Caro Luigi, d’accordo, ma…

print

Caro Luigi, d’accordo, ma…

di Maurizio Tiriticco

 

Ho apprezzato molto l’articolo di Luigi Manfrecola che ha degnato di osservazioni attente e puntuali le mie considerazioni su ciò che sta accadendo nelle testa e nella dita delle giovani generazioni alle prese con la scrittura digitale. Non ho espresso certezze, ma molti dubbi, confessando testualmente di essere anche profondamente ignorante in una materia che richiede contributi plurimi e specialistici, antropologici, psicolinguistici e non so che cos’altro.
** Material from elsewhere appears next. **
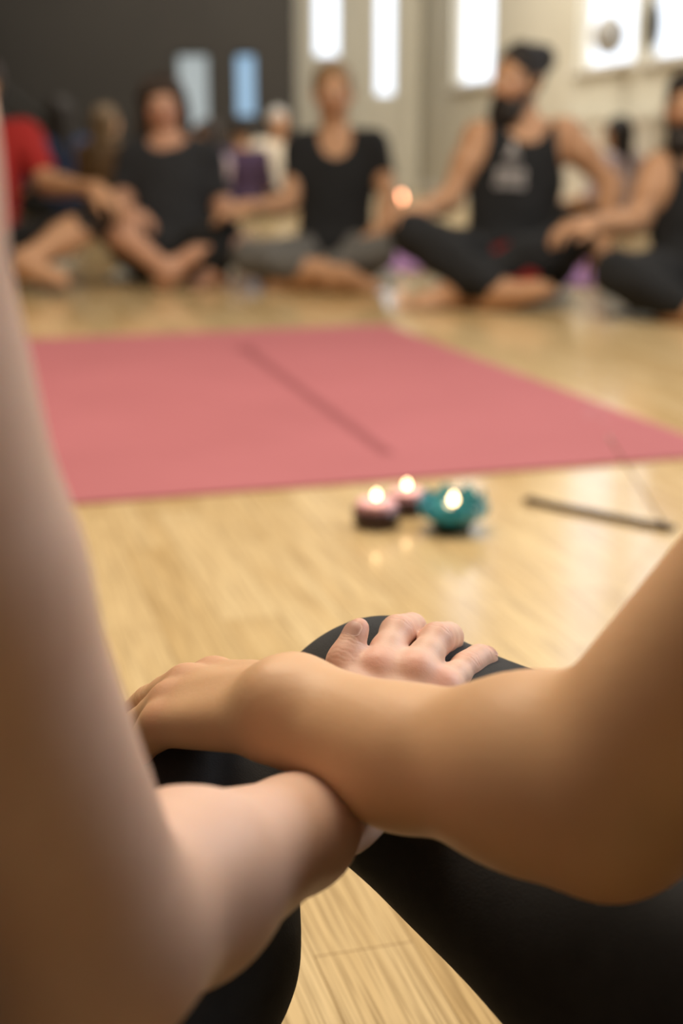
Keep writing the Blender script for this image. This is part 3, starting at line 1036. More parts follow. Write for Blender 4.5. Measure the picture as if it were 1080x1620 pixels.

So molto bene quanto faticano gli insegnanti oggi a correggere composizioni scritte: calligrafie, anzi cacografie, assolutamente illeggibili, punteggiature casuali o inesistenti; per non dire dei due punti o del punto e virgola o l’uso di parentesi, lineette e trattini, virgolette e caporali, o capoversi e paragrafi. Abbiamo una lingua scritta ricchissima quanto a vocabolario e a segni di interpunzione, che oggi è bistrattata in mille modi. Per non dire della grande fatica di un laureando a comporre una tesi che abbia un minimo di organizzazione concettuale e implichi un minimo di attenzione alla composizione dei periodi. Ed è ovvio che, a fronte di una simile situazione, il problema numero uno è quello di insistere sulla correttezza della lingua e dello sviluppo del pensiero, orale o scritto che sia. Va anche considerato che tale povertà costruttiva e argomentativa riguarda anche la comunicazione orale, sulla quale l’intervento correttivo è estremamente limitato esercitandosi soltanto all’interno delle aule scolastiche.

Sono quindi perfettamente d’accordo con la denuncia ferma di una simile situazione e sulla necessità di affrontarla di conseguenza con strumenti e modi forse diversi da quelli della nostra tradizione scolastica. Ma la questione che sollevavo andava oltre e la ponevo in modo problematico e interrogativo. Il fatto è che siamo sempre più esposti a mezzi di comunicazione che ci sollecitano ad andare oltre il pensiero lineare, e ci sollecitano al reticolare o, se vogliamo, all’ipertestuale. In effetti una quindicina di anni fa lo stesso Raffaele Simone nella Terza fase, forme di sapere che stiamo perdendo, poneva una questione per certi versi analoga: l’avvento delle tecnologie ipertestuali non concorrono a migliorare le nostre competenze logico linguistiche – discrete e digitali, potremmo aggiungere – ma ad impoverirle. Ma, ed ecco il mio “ma” molto interrogativo: all’impoverimento del discreto e del digitale non potrebbe corrispondere un arricchimento del continuo e dell’analogico? Non si apre forse la porta a forme di sapere che – potremmo dire – stiamo acquistando? Una porta che ancora è semplicemente semiaperta, che sollecita a nuove forme di pensiero assolutamente insospettate? E concludevo con una affermazione che intendo replicare: “Non so se a farmi esprimere questi pensieri sia il mio inguaribile ottimismo, oppure la mia profonda ignoranza in materia”.

Le mie considerazioni non sono assolutamente perentorie e qualunque contributo in materia è da me bene accetto. Anche e soprattutto perché è agli insegnanti che occorre dare indicazioni di lavoro diverse da quelle della tradizione. Ciò che non accetto è il pensare che queste forme altre dell’esprimersi e del comunicare vengano viste come una sorta di iattura dalla quale occorre soltanto guardarsi. Era una iattura il tentativo di volare di Leonardo, ma oggi voliamo! Per non dire dei roghi che sono stati inflitti ai sostenitori del sistema eliocentrico! Non credo che, a causa del digitale, saremo condannati a diventare tutti imbecilli!